Evolution of Nitrogen-Related Defects in Graphitic Carbon Nitride Nanosheets Probed by Positron Annihilation and Photoluminescence Spectroscopy

Defects play a pivotal role in the device performance of a photocatalytic, light-emitting, or photovoltaic system. Herein, graphitic carbon nitride (g-C3N4) nanosheets are prepared at different calcination temperatures, and the evolution of defects in the system is studied by positron annihilation spectroscopy (PAS) and photoluminescence (PL) spectroscopy. Steady-state PL spectra show that free and defect-bound excitonic emission peaked at 2.78, 2.58, and 2.38 eV are dominant with above-band-gap excitation. Time resolved PL studies reveal a significant enhancement of excitonic lifetime from 17.4 ns for free exciton to 27.4 ns in case of defect-bound exciton. We provide a direct correlation between the defects observed by PAS and those of the excitonic lifetime found from PL studies. Below-band-gap excitation activates defect emission, and it is characterized by a short carrier lifetime (similar to 0.14 ns).
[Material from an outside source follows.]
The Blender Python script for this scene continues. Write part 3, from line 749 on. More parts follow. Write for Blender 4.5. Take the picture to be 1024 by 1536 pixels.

An excitation power-dependent PL study with 405 nm laser shows a progressive red shift and narrowing of the emission line. We have interpreted the different PL features with defect band filling of exciton, interplanar, intraplanar, interchain exciton migration, etc. These results are significant for tuning the optoelectronic properties of g-C3N4 nanosheets and exploiting their applications in various emerging areas.